18. The method of claim 17, wherein the one or more characteristics of the flow of the wellbore fluid comprises at least one of a flow rate or a pressure of the flow of the wellbore fluid.
19. The method of claim 17, comprising, in a first operating mode, operating the hydraulic motor to operate the piston sub-assembly with the flow of the wellbore fluid.
20. The method of claim 19, comprising, in a second operating mode, operating the hydraulic motor to generate electrical power to the cutting sub-assembly with the flow of the wellbore fluid.

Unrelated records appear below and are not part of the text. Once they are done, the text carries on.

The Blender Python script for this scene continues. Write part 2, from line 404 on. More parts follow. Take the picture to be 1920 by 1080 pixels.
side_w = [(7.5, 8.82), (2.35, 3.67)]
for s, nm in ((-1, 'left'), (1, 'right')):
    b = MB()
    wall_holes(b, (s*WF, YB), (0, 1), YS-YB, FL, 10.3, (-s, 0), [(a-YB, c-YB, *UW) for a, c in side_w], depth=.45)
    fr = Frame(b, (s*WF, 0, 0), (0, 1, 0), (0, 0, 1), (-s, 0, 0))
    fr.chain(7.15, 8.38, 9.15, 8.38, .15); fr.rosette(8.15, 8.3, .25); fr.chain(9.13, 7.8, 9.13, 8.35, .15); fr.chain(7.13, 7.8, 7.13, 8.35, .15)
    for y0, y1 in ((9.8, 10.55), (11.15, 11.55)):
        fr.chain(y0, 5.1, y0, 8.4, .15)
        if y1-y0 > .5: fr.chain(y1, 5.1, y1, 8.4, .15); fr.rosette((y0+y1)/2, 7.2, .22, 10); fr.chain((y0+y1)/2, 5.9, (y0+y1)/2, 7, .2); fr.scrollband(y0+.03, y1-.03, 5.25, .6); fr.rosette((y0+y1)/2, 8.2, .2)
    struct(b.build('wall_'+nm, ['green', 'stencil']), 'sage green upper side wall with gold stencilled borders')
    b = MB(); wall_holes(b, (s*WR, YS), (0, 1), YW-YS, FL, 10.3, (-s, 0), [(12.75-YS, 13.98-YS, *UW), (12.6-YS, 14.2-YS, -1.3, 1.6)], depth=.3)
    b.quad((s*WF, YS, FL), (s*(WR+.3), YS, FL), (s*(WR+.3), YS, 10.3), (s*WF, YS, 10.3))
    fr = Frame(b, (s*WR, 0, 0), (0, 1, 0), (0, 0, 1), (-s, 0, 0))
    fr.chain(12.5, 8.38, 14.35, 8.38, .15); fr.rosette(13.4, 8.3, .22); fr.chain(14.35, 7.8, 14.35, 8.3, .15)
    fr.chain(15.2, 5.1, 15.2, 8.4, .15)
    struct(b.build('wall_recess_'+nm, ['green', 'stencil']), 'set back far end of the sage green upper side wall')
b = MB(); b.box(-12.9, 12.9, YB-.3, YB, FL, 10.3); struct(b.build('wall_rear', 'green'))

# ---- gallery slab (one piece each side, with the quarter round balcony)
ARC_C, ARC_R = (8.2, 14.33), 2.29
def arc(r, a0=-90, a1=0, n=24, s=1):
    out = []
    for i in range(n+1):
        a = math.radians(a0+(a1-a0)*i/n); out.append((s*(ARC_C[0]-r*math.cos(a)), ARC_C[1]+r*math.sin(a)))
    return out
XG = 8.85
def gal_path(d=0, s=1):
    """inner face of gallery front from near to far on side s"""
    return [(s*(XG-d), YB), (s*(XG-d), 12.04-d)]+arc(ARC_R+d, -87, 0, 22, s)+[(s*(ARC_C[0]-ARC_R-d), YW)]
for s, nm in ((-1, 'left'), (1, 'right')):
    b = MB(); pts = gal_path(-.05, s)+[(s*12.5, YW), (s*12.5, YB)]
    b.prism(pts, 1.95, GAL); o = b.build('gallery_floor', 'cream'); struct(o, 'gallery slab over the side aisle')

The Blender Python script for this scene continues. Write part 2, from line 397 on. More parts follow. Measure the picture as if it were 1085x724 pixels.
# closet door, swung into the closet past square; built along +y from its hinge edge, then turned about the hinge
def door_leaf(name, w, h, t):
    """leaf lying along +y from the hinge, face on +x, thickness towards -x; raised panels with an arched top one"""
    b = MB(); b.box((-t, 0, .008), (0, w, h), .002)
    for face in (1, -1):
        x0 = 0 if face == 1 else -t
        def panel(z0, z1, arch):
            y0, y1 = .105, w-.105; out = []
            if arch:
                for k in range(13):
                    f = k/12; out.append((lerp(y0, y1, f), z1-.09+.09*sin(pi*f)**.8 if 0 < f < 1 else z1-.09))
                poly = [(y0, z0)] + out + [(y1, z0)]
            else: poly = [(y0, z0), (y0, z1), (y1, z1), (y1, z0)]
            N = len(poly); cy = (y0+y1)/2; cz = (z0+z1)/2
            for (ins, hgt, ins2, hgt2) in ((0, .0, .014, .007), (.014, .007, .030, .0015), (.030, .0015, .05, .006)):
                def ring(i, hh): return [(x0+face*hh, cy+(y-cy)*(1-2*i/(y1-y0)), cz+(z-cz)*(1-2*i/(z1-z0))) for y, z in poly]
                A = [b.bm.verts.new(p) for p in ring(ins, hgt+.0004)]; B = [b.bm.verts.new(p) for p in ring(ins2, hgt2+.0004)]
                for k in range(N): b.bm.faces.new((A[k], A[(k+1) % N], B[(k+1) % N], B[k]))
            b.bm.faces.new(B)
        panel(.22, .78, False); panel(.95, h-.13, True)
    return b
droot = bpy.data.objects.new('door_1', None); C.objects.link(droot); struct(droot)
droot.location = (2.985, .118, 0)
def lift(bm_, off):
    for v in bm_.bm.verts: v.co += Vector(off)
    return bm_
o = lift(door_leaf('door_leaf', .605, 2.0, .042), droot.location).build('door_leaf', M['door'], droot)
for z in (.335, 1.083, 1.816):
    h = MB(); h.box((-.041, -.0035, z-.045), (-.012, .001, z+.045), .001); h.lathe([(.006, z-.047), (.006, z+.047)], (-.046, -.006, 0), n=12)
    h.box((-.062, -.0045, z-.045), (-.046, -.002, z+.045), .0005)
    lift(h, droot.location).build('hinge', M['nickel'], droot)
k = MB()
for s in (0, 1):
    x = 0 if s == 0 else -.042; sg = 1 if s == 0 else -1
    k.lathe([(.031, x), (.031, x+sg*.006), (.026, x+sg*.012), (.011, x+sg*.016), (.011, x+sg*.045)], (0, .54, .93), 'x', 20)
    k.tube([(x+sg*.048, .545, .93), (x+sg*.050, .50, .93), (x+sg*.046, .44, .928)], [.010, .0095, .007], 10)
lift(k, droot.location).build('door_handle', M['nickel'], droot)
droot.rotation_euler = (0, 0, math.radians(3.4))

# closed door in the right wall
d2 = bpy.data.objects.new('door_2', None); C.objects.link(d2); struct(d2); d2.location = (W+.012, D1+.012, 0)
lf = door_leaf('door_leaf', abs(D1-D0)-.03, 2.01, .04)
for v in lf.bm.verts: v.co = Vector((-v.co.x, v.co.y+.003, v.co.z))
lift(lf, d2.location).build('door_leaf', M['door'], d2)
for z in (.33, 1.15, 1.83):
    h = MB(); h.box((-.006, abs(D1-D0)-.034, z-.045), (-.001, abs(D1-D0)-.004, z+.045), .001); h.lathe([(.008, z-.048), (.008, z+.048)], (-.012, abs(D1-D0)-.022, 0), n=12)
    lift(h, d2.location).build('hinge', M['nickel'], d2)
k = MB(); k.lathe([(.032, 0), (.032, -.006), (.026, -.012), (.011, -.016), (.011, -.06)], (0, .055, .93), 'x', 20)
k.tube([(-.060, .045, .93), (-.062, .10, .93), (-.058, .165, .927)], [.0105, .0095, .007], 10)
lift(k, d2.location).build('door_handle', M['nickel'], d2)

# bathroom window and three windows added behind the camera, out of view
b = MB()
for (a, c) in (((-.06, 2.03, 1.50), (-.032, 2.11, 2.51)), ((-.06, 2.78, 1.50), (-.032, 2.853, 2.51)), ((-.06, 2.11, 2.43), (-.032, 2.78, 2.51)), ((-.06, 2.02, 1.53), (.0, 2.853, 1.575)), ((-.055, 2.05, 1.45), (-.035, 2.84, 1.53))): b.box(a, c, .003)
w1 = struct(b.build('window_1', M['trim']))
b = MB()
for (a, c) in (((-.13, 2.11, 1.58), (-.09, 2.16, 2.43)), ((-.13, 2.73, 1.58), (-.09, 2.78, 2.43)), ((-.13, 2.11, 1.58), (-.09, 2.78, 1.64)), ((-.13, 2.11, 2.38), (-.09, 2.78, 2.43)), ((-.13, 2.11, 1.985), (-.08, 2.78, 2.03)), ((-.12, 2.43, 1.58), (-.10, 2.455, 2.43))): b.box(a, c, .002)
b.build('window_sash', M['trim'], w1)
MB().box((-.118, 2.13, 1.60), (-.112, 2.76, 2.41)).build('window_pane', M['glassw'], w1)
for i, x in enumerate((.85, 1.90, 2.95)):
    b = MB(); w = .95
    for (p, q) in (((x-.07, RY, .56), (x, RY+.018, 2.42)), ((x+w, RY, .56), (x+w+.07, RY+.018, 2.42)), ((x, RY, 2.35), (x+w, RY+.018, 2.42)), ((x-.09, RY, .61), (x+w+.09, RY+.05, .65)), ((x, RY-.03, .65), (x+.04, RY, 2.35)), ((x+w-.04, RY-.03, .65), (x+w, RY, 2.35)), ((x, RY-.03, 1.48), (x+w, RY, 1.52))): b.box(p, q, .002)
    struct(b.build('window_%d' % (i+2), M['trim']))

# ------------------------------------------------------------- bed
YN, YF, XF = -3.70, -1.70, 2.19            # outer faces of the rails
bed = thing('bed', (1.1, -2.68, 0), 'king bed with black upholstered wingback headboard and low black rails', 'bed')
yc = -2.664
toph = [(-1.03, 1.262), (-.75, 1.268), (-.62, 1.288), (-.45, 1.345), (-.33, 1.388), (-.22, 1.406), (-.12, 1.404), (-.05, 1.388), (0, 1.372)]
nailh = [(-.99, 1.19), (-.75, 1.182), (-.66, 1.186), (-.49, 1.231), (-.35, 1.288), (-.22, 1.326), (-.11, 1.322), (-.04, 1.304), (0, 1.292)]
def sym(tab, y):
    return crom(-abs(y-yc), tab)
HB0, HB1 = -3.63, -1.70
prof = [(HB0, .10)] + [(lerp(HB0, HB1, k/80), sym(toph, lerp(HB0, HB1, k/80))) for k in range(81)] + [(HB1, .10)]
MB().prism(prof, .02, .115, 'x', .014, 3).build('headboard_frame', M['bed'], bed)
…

21. A downhole tool, comprising:
a top sub-assembly configured to couple to a downhole conveyance that is operable to run the downhole tool into a wellbore formed from a terranean surface into a subterranean formation, the downhole conveyance comprising a tubular working string that comprises a multicycle valve installed uphole of the top sub-assembly;
a piston sub-assembly coupled with the top sub-assembly and comprising a plurality of pistons configured to moveably contact a portion of a seal assembly installed in the wellbore to generate mechanical vibrations to jar the seal assembly from being stuck in the wellbore;
a cutting sub-assembly coupled with the top sub-assembly and the piston sub-assembly and comprising at least one cutting blade configured to moveably cut through a portion of a production tubing adjacent the seal assembly; and
a motor assembly coupled with the piston sub-assembly and the cutting sub-assembly, the motor assembly comprising a hydraulic motor configured to operate with a flow of a wellbore fluid supplied through the tubular working string to operate the piston sub-assembly and generate electrical power to the cutting sub-assembly supply, the multicycle valve configured to operate the hydraulic motor in a plurality of operating modes based on one or more characteristics of the flow of the wellbore fluid, wherein:
in a first operating mode, the hydraulic motor is configured to operate the piston sub-assembly with the flow of the wellbore fluid; and
in a second operating mode, the hydraulic motor is configured to generate electrical power to the cutting sub-assembly with the flow of the wellbore fluid.